How has the broad consumer trend to eat less processed food and be more mindful of what goes into your body impacted you?

We adapt by having better products. We have a Kraft mac and cheese that is organic. We have a Kraft mac and cheese that is gluten free. We have a Kraft mac and cheese that is made with dough from cauliflower. Our hot dogs don’t have nitrates, don’t have fillings, don’t have dyes. We are evolving.

Heinz has over 60% of the ketchup market. That’s a lot of tomatoes.

We are pretty big in agriculture. Not only tomatoes, but also beans. We buy 30% of all navy beans in the world. And we are pretty big in cucumbers. We buy a lot of tomatoes; we produce a lot of tomatoes. It’s about 9 billion tomatoes per year, which is crazy. We created a company that produces seeds and sells seeds. We sell today about 40% of all seeds in the world for tomatoes that are used to produce other products [like] pasta sauce or ketchup or other things. So we have a great expertise in tomatoes.

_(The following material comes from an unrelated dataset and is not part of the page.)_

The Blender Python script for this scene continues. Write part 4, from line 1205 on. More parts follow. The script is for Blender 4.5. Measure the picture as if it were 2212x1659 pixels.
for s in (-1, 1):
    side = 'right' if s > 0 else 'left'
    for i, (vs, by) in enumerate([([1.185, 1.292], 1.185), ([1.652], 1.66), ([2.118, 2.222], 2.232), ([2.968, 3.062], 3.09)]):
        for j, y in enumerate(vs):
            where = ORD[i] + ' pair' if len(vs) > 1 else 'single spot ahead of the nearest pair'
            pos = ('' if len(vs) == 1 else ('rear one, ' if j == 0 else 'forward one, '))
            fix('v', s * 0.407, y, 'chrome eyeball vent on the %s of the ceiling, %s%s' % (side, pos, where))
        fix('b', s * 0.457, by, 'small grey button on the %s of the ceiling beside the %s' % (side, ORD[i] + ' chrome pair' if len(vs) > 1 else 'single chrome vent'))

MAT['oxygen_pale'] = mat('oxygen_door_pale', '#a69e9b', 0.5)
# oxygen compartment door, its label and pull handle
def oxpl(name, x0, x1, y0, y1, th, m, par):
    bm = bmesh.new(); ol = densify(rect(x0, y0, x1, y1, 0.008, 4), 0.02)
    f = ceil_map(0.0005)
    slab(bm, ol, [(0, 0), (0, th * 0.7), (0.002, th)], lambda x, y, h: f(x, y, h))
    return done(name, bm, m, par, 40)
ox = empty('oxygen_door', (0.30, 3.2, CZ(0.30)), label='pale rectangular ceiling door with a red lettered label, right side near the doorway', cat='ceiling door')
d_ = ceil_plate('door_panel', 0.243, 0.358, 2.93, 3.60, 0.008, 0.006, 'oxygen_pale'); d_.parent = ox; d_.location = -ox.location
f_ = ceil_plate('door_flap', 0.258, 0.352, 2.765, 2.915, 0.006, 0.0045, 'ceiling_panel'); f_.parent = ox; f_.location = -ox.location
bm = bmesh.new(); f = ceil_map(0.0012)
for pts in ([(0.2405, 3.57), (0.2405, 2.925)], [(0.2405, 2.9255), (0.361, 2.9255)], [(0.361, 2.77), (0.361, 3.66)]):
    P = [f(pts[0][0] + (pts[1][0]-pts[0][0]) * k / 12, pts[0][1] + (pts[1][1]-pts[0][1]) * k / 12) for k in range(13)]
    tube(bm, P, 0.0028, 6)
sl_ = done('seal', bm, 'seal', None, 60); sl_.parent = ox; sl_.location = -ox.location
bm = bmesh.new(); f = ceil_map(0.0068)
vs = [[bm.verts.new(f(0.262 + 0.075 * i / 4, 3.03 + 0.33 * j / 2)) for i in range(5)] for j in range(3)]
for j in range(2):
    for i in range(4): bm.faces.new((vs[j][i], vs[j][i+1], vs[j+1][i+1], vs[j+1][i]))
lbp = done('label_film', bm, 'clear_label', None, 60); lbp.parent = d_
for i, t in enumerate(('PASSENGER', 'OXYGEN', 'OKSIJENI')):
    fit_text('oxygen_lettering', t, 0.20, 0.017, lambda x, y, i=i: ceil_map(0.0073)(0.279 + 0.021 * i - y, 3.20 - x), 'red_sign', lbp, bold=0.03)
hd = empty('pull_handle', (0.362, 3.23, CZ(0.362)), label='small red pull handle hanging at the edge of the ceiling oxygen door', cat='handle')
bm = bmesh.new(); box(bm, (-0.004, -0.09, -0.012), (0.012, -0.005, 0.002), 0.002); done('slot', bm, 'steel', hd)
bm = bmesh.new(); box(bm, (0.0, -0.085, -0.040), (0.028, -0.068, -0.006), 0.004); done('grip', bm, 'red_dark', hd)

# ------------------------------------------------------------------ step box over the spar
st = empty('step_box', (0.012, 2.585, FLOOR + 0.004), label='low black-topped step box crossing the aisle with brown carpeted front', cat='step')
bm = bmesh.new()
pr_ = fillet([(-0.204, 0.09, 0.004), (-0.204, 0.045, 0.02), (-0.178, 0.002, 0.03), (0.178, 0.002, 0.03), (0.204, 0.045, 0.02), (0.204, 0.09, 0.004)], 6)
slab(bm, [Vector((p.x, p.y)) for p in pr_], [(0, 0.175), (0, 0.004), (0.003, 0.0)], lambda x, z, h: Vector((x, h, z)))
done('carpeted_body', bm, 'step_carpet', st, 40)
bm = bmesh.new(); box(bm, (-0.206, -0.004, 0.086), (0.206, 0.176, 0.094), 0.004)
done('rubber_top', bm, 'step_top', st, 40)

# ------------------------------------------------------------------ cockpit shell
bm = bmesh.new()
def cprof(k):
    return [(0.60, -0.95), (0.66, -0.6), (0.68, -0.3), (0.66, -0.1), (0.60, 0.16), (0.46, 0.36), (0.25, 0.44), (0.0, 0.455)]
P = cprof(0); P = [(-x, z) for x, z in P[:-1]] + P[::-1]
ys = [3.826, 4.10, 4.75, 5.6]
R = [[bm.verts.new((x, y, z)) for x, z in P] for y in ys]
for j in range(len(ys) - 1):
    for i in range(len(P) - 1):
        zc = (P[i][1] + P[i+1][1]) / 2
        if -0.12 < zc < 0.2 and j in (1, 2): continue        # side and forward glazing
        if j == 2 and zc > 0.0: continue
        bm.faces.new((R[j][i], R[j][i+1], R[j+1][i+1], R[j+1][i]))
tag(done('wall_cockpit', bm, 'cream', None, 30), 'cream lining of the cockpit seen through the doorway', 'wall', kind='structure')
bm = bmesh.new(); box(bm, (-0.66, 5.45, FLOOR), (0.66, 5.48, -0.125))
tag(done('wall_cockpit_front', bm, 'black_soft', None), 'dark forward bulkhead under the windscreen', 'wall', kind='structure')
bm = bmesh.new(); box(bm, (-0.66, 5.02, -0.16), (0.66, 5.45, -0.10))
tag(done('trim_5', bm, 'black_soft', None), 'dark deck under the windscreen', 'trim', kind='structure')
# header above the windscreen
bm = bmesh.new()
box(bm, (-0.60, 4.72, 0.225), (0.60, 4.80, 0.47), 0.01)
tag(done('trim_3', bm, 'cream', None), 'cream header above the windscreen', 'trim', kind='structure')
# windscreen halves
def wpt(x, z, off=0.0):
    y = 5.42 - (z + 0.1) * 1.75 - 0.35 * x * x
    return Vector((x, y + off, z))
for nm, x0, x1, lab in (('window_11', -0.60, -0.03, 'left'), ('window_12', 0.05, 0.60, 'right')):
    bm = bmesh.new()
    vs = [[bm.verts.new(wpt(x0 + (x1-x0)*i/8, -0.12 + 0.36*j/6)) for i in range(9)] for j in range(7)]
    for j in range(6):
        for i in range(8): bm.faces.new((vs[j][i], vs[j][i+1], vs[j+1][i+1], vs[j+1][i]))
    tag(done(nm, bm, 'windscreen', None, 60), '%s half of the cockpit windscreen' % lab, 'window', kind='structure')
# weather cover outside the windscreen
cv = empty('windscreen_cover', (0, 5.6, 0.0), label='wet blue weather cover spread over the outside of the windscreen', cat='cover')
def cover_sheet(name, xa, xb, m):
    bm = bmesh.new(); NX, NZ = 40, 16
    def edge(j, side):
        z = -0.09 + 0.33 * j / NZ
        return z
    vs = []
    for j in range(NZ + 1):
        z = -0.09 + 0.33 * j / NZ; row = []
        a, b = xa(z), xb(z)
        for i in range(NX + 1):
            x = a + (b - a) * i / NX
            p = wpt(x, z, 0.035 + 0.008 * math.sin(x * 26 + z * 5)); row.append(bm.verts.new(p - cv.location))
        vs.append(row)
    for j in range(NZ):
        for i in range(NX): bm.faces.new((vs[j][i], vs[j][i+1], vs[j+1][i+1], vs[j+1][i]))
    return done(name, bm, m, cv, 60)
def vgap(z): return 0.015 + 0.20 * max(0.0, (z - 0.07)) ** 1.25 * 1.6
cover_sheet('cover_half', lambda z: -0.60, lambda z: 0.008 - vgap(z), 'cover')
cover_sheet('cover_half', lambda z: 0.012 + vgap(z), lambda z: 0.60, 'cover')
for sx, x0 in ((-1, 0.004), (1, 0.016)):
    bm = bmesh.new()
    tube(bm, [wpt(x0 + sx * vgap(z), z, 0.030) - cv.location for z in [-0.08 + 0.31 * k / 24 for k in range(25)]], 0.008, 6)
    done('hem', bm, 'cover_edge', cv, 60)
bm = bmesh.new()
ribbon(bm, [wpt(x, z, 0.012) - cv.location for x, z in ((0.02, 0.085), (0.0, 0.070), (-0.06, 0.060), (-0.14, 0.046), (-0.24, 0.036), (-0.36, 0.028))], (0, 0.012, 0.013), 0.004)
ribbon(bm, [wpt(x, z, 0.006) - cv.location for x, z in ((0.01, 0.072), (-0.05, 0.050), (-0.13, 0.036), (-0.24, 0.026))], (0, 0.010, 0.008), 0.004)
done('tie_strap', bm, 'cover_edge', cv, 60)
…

In 2019, your reported total compensation package was $43 million, landing you on Fortunes list of the most overpaid CEOs in America.

That number is not correct. I didn’t make that money last year. That’s part of our long-term incentive that is divided over many, many years. So that’s not correct. [For 2020, Patricio’s total compensation was $6.1 million.]

What’s the first ad you remember from your childhood?

I remember a lot of things from when I was a kid in Portugal, a lot of advertising in Brazil, and it’s all connected with jingles. Jingles are that thing that stays in your mind and sticks to your mind. There’s one song about potato chips that is always on my mind. Pala-Pala … [Sings a few bars.] It’s a silly song, but when I’m 95 years old and lose my memory, I will still remember that song.